In München steht die Immobilienmesse Expo Real vor der Tür. Die diesjährigen Trendthemen auf Europas größter Immobilienmesse könnten aber genauso gut auf der Agenda eines Tech-Start-ups stehen: In München wird sich nämlich drei Tage lang alles um Investments, Future of Mobility - Smart Cities, die makroökonomische Entwicklung sowie um Innovation, Digitalisierung und Proptechs drehen. Denn die Immobilien- beziehungsweise Baubranche steht vor den gleichen Herausforderungen wie andere Branchen: Steine, Mörtel und Glas müssen digital werden.

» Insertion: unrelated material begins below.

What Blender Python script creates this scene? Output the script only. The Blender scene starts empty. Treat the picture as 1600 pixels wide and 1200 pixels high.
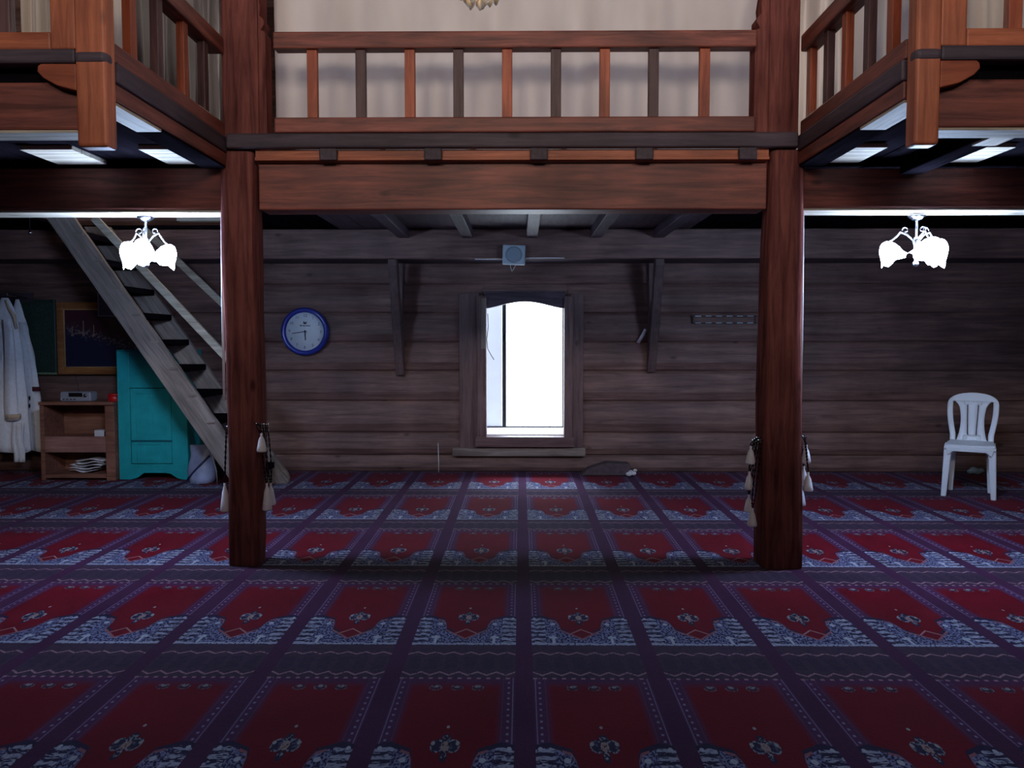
import bpy, bmesh, math, random
from mathutils import Vector, Matrix
random.seed(7)
PI = math.pi
sc = bpy.context.scene
col = sc.collection

# ------------------------------------------------------------------ camera
F = 1280.0
CAM = Vector((0.0, 0.0, 1.30))
YAW = math.atan(14.0 / F)
PITCH = math.atan(70.0 / F)
cd = bpy.data.cameras.new('camera'); cam = bpy.data.objects.new('camera', cd); col.objects.link(cam)
cam.location = CAM
cam.rotation_euler = (PI/2 - PITCH, 0, YAW)
cd.sensor_fit = 'HORIZONTAL'; cd.sensor_width = 36.0; cd.lens = F / 1600.0 * 36.0
cd.clip_start = 0.05; cd.clip_end = 200
sc.camera = cam
_fw = Vector((-math.sin(YAW)*math.cos(PITCH), math.cos(YAW)*math.cos(PITCH), -math.sin(PITCH)))
_rt = Vector((math.cos(YAW), math.sin(YAW), 0)); _up = _rt.cross(_fw)

def P(x, y, Y):
    """world point at depth plane Y seen at photo pixel x, y"""
    d = _fw + _rt*((x-800)/F) + _up*((600-y)/F)
    return CAM + d*(Y/d.y)
def FL(x, y):
    d = _fw + _rt*((x-800)/F) + _up*((600-y)/F)
    return CAM + d*(-CAM.z/d.z)

# ------------------------------------------------------------------ world, daylight, exposure
w = bpy.data.worlds.new('world'); sc.world = w; w.use_nodes = True
bg = w.node_tree.nodes['Background']
bg.inputs[0].default_value = (0.80, 0.90, 1.0, 1); bg.inputs[1].default_value = 6.0
sc.view_settings.view_transform = 'Standard'; sc.view_settings.look = 'None'
sc.view_settings.gamma = 1.0; sc.view_settings.exposure = 0.0
sc.view_settings.use_curve_mapping = False

def area(name, loc, rot, sx, sy, power, color):
    l = bpy.data.lights.new(name, 'AREA'); l.shape = 'RECTANGLE'; l.size = sx; l.size_y = sy
    l.energy = power; l.color = color
    o = bpy.data.objects.new(name, l); col.objects.link(o); o.location = loc; o.rotation_euler = rot
    return o
# daylight arriving at the glazed windows: two high ones in the wall behind the camera, and the one seen in the far wall
area('daylight_upper_window', (-1.5, -2.93, 3.7), (PI/2, 0, 0), 1.2, 1.3, 155, (1.0, 0.90, 0.82))
area('daylight_upper_window', (1.5, -2.93, 3.7), (PI/2, 0, 0), 1.2, 1.3, 155, (1.0, 0.90, 0.82))
area('daylight_gallery_window', (0.0, 7.85, 3.35), (-PI/2, 0, 0), 4.4, 1.9, 140, (1.0, 0.89, 0.79))
area('daylight_low_window', (0.03, 8.27, 1.0), (-PI/2, 0, 0), 0.5, 1.2, 6, (0.72, 0.85, 1.0))
area('daylight_sky_above_low_window', (0.03, 9.5, 3.0), (math.radians(-37.5), 0, 0), 0.8, 0.6, 160, (0.58, 0.74, 1.0))
area('daylight_right_gallery_window', (5.22, 4.0, 3.5), (0, PI/2, 0), 1.3, 1.3, 60, (0.8, 0.9, 1.0))
LAMP_E = 170.0       # the cool glass shades of the two hanging lamps

# ------------------------------------------------------------------ helpers
def lin(c):
    return tuple(((v/255.0)/12.92 if v/255.0 <= .04045 else ((v/255.0+.055)/1.055)**2.4) for v in c) + (1.0,)

class MB:
    def __init__(s): s.v = []; s.f = []; s.smooth = []
    def _add(s, vs, fs, smooth=False):
        n = len(s.v); s.v += [tuple(p) for p in vs]
        s.f += [tuple(i+n for i in f) for f in fs]; s.smooth += [smooth]*len(fs); return s
    def box(s, x0, x1, y0, y1, z0, z1):
        x0, x1 = min(x0,x1), max(x0,x1); y0, y1 = min(y0,y1), max(y0,y1); z0, z1 = min(z0,z1), max(z0,z1)
        vs = [(x0,y0,z0),(x1,y0,z0),(x1,y1,z0),(x0,y1,z0),(x0,y0,z1),(x1,y0,z1),(x1,y1,z1),(x0,y1,z1)]
        return s._add(vs, [(0,3,2,1),(4,5,6,7),(0,1,5,4),(1,2,6,5),(2,3,7,6),(3,0,4,7)])
    def prism(s, pts, a0, a1, axis='Y', smooth=False):
        """polygon pts extruded along axis; pts are (x,z) for Y, (y,z) for X, (x,y) for Z"""
        def mk(p, a):
            return {'Y': (p[0], a, p[1]), 'X': (a, p[0], p[1]), 'Z': (p[0], p[1], a)}[axis]
        n = len(pts)
        vs = [mk(p, a0) for p in pts] + [mk(p, a1) for p in pts]
        fs = [tuple(range(n))[::-1], tuple(range(n, 2*n))]
        s._add(vs, fs)
        base = len(s.v)-2*n
        s.f += [(base+i, base+(i+1) % n, base+n+(i+1) % n, base+n+i) for i in range(n)]; s.smooth += [smooth]*n
        return s
    def tube(s, pts, r, n=8, cap=True):
        pts = [Vector(p) for p in pts]; rs = r if isinstance(r, (list, tuple)) else [r]*len(pts)
        rings = []; prev = None
        for i, p in enumerate(pts):
            t = (pts[min(i+1, len(pts)-1)] - pts[max(i-1, 0)])
            if t.length < 1e-9: t = Vector((0,0,1))
            t.normalize()
            if prev is None:
                a = Vector((0,0,1)) if abs(t.z) < .9 else Vector((1,0,0))
                u = t.cross(a).normalized()
            else:
                u = (prev - t*prev.dot(t)); u = u.normalized() if u.length > 1e-6 else t.orthogonal().normalized()
            prev = u; v = t.cross(u)
            rings.append([p + (u*math.cos(2*PI*k/n) + v*math.sin(2*PI*k/n))*rs[i] for k in range(n)])
        return s.loft(rings, cap)
    def loft(s, rings, cap=True, smooth=True, closed=True):
        n = len(rings[0]); vs = [p for r_ in rings for p in r_]; fs = []
        for i in range(len(rings)-1):
            for k in range(n if closed else n-1):
                fs.append((i*n+k, i*n+(k+1) % n, (i+1)*n+(k+1) % n, (i+1)*n+k))
        s._add(vs, fs, smooth)
        if cap and closed:
            b = len(s.v)-len(vs)
            s.f += [tuple(b+k for k in range(n))[::-1], tuple(b+(len(rings)-1)*n+k for k in range(n))]; s.smooth += [False]*2
        return s
    def lathe(s, prof, c=(0,0,0), n=24, axis='Z', cap=True):
        """prof: (radius, height)"""
        rings = []
        for r_, h in prof:
            ring = []
            for k in range(n):
                a = 2*PI*k/n; x, y = r_*math.cos(a), r_*math.sin(a)
                ring.append(Vector(c) + (Vector((x, y, h)) if axis == 'Z' else Vector((x, -h, y))))
            rings.append(ring)
        return s.loft(rings, cap)
    def ball(s, c, r, n=10, m=6):
        rs = r if isinstance(r, (tuple, list)) else (r, r, r)
        rings = []
        for i in range(m+1):
            a = -PI/2 + PI*i/m
            rr = max(math.cos(a), .02)
            rings.append([Vector(c)+Vector((rs[0]*rr*math.cos(2*PI*k/n), rs[1]*rr*math.sin(2*PI*k/n), rs[2]*math.sin(a))) for k in range(n)])
        return s.loft(rings)
    def sheet(s, grid, smooth=True):
        """grid of points [rows][cols]"""
        return s.loft(grid, False, smooth, closed=False)
    def build(s, name, mat, parent=None, loc=None, bevel=0, solid=0, subsurf=0, segs=2):
        me = bpy.data.meshes.new(name); me.from_pydata(s.v, [], s.f); me.validate()
        for p, sm in zip(me.polygons, s.smooth): p.use_smooth = sm
        bm = bmesh.new(); bm.from_mesh(me); bmesh.ops.recalc_face_normals(bm, faces=bm.faces); bm.to_mesh(me); bm.free()
        if mat: me.materials.append(mat)
        o = bpy.data.objects.new(name, me); col.objects.link(o)
        if parent: o.parent = parent
        if loc: o.location = loc
        if solid:
            m = o.modifiers.new('solid', 'SOLIDIFY'); m.thickness = solid; m.offset = 0
        if bevel:
            m = o.modifiers.new('bevel', 'BEVEL'); m.width = bevel; m.segments = segs; m.limit_method = 'ANGLE'; m.angle_limit = .6
        if subsurf:
            m = o.modifiers.new('sub', 'SUBSURF'); m.levels = subsurf; m.render_levels = subsurf
        return o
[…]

"Das bedeutet, dass sich die Geschäftsverhältnisse innerhalb der Bauindustrie verändern: Designer und Planer werden direkt mit Baustoffherstellern in Kontakt treten", erklärt Kai-Stefan Schober, Partner der Unternehmensberatung Roland Berger. "Händler sollten ihre Geschäftsmodelle überdenken und sich zum Beispiel als Anbieter modularer Baukästen für ganzheitliche Baustofflösungen auf dem Markt etablieren", sagt er. Schobers Arbeitgeber hat kürzlich Experten aus der europäischen Bauindustrie zu den Veränderungen und Herausforderungen ihrer Branche befragt. Die Ergebnisse sind in der Studie "Turning point for the construction industry - The disruptive impact of Building Information Modeling (BIM)" nachzulesen. 

BIM, laut Roland Berger das disruptive Element der Baubranche, ist eine datenbasierte Methode, mit der sich der Lebenszyklus eines Gebäudes von der ersten Idee bis zum Abriss über digital darstellen lässt.

BIM: mehr Effizienz bei der Bauplanung

Die Grundlage von BIM ist ein 3D-Computermodell, das mit zusätzlichen Informationen wie Zeit, Kosten oder Nutzung angereichert werden kann. "Es wird also erst einmal virtuell gebaut, bevor mit der realen Bauausführung begonnen wird", erklärt Ralf Bürger, Vorsitzender der Geschäftsführung der Deutschen Doka, einem Anbieter und Hersteller von verschiedenen Schalungen und Baugerüsten. Durch dieses digitale Durchspielen in 3D lassen sich mögliche Probleme erkennen, bevor der erste Spatenstich gemacht wurde. Das spare nicht nur Geld und Zeit, wie Bürger sagt.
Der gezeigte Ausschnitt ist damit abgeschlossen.